Actually I think you can market "online television programs," but only to very specific industries/interests, and they must be cheap to produce (seminars, etc) and have lots of transcripts and HTML material for people with slower connections. It is possible-- but just not the way those schmoes were going about it.
posted by chaz at 1:43 AM on September 19, 2000


the talented folk at heavy.com seem to be making a decent attempt at marketing online programs offline, which is excellent

right now more people have tv than broadband internet access, so why not turn things around and produce quality video based content online that you can then sell to traditional broadcasters?

posted by sawks at 5:12 AM on September 19, 2000


The problem is these guys keep trying to produce content they think the audience should like and not content the audience actually likes.

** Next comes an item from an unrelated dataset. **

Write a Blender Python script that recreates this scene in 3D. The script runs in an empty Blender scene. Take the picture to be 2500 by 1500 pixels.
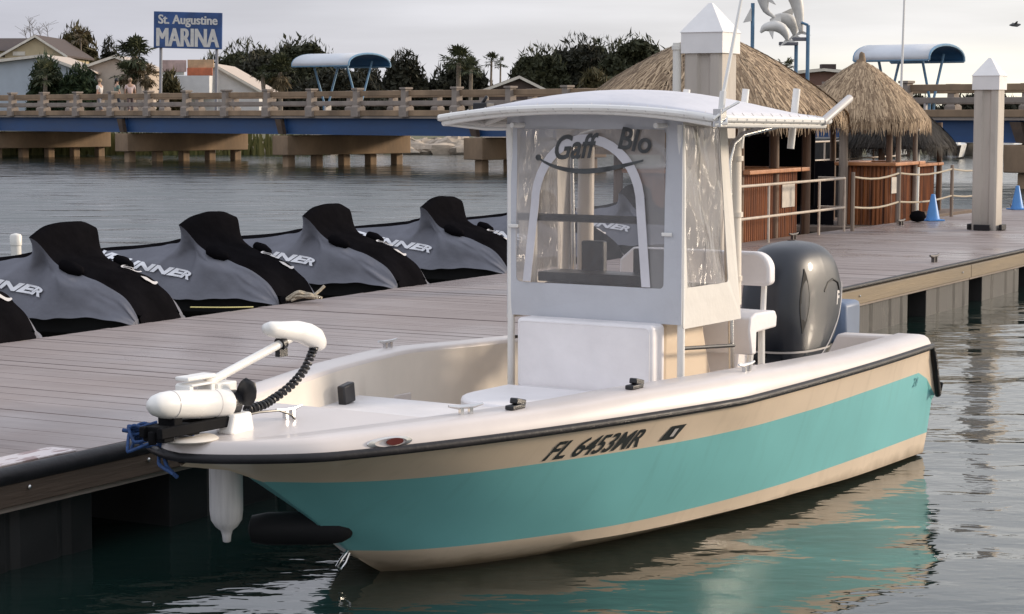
import bpy, math, random
import numpy as np
from mathutils import Vector, Matrix

random.seed(7)
rng = np.random.default_rng(7)
R = math.radians
C = bpy.context.scene
COL = C.collection

# ------------------------------------------------------------------ camera, sky, sun, exposure
CAM_H = 2.4
PITCH = math.atan(475 / 5000)
cam_data = bpy.data.cameras.new("camera")
cam = bpy.data.objects.new("camera", cam_data)
COL.objects.link(cam)
cam.location = (0, 0, CAM_H)
cam.rotation_euler = (math.pi / 2 - PITCH, 0, 0)
cam_data.sensor_width = 36.0
cam_data.lens = 72.0
cam_data.clip_start = 0.1
cam_data.clip_end = 9000
C.camera = cam

SUN_AZ, SUN_EL = R(74), R(14)
sun_dir = Vector((math.sin(SUN_AZ) * math.cos(SUN_EL), math.cos(SUN_AZ) * math.cos(SUN_EL), math.sin(SUN_EL)))
sd_ = bpy.data.lights.new("sun", 'SUN')
sd_.energy = 2.8
sd_.angle = R(9)
sd_.color = (1.0, 0.84, 0.66)
sun = bpy.data.objects.new("sun", sd_)
sun.rotation_euler = (-sun_dir).to_track_quat('-Z', 'Y').to_euler()
sun.location = (40, 10, 30)
COL.objects.link(sun)

C.view_settings.view_transform = 'Standard'
C.view_settings.look = 'None'
C.view_settings.exposure = 0.28
C.view_settings.gamma = 1.0
C.cycles.max_bounces = 8
C.cycles.transparent_max_bounces = 16
C.cycles.use_denoising = True

W = bpy.data.worlds.new("World")
C.world = W
W.use_nodes = True
wt = W.node_tree
wt.nodes.clear()


def wn(t, **k):
    n = wt.nodes.new(t)
    for a, b in k.items():
        setattr(n, a, b)
    return n


def wmath(op, a, b=None, clamp=False):
    n = wn('ShaderNodeMath', operation=op, use_clamp=clamp)
    for i, q in enumerate((a, b)):
        if q is None:
            continue
        if isinstance(q, (int, float)):
            n.inputs[i].default_value = q
        else:
            wt.links.new(q, n.inputs[i])
    return n.outputs[0]


sky = wn('ShaderNodeTexSky', sky_type='NISHITA', sun_disc=False, sun_elevation=SUN_EL, sun_rotation=SUN_AZ)
tc = wn('ShaderNodeTexCoord')
sep = wn('ShaderNodeSeparateXYZ')
wt.links.new(tc.outputs['Generated'], sep.inputs[0])
# overcast deck: brighter overhead and towards the low sun
az = wmath('MULTIPLY_ADD', sep.outputs['X'], 1.0)
toward = wn('ShaderNodeMapRange', interpolation_type='SMOOTHSTEP')
wt.links.new(sep.outputs['X'], toward.inputs[0])
toward.inputs[1].default_value = -0.30
toward.inputs[2].default_value = 0.34
up = wn('ShaderNodeMapRange', interpolation_type='SMOOTHSTEP')
wt.links.new(sep.outputs['Z'], up.inputs[0])
up.inputs[1].default_value = 0.06
up.inputs[2].default_value = 0.6
cl = wn('ShaderNodeMix', data_type='RGBA')
wt.links.new(toward.outputs[0], cl.inputs[0])
cl.inputs[6].default_value = (5.0, 5.05, 5.75, 1)
cl.inputs[7].default_value = (8.0, 7.85, 7.75, 1)
low = wn('ShaderNodeMapRange', interpolation_type='SMOOTHSTEP')
wt.links.new(sep.outputs['Z'], low.inputs[0])
low.inputs[1].default_value = 0.042
low.inputs[2].default_value = 0.004
right = wn('ShaderNodeMapRange', interpolation_type='SMOOTHSTEP')
wt.links.new(sep.outputs['X'], right.inputs[0])
right.inputs[1].default_value = 0.02
right.inputs[2].default_value = 0.22
glow = wmath('MULTIPLY', low.outputs[0], right.outputs[0])
cg = wn('ShaderNodeMix', data_type='RGBA')
wt.links.new(glow, cg.inputs[0])
wt.links.new(cl.outputs[2], cg.inputs[6])
cg.inputs[7].default_value = (11.0, 10.4, 8.6, 1)
cu = wn('ShaderNodeMix', data_type='RGBA')
wt.links.new(up.outputs[0], cu.inputs[0])
wt.links.new(cg.outputs[2], cu.inputs[6])
cu.inputs[7].default_value = (8.4, 8.8, 9.9, 1)
# soft cloud streaks
mp = wn('ShaderNodeMapping')
mp.inputs['Scale'].default_value = (3.0, 3.0, 26.0)
wt.links.new(tc.outputs['Generated'], mp.inputs[0])
nz = wn('ShaderNodeTexNoise')
nz.inputs['Scale'].default_value = 2.2
nz.inputs['Detail'].default_value = 5
wt.links.new(mp.outputs[0], nz.inputs['Vector'])
nr = wn('ShaderNodeMapRange')
wt.links.new(nz.outputs['Fac'], nr.inputs[0])
nr.inputs[1].default_value = 0.3
nr.inputs[2].default_value = 0.7
nr.inputs[3].default_value = 0.90
nr.inputs[4].default_value = 1.10
cm = wn('ShaderNodeMix', data_type='RGBA', blend_type='MULTIPLY')
cm.inputs[0].default_value = 1.0
wt.links.new(cu.outputs[2], cm.inputs[6])
wt.links.new(nr.outputs[0], cm.inputs[7])
mixs = wn('ShaderNodeMix', data_type='RGBA')
mixs.inputs[0].default_value = 0.93
wt.links.new(sky.outputs[0], mixs.inputs[6])
wt.links.new(cm.outputs[2], mixs.inputs[7])
bg = wn('ShaderNodeBackground')
bg.inputs['Strength'].default_value = 0.10
wt.links.new(mixs.outputs[2], bg.inputs['Color'])
wo = wn('ShaderNodeOutputWorld')
wt.links.new(bg.outputs[0], wo.inputs[0])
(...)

For an example, look at Details, Esquire, GQ, etc. For years they produced this high-brow boring fashion magazine stuff that guys could give a crap about. Along comes Maxim and writes stuff real guys are interested in and blows all those other mags out of the water.
posted by owillis at 7:12 AM on September 19, 2000


And Maxim was just a branch off of what Men's Health was doing ages ago. Maxim just did it better by covering all of the bases other than excercise, IMO.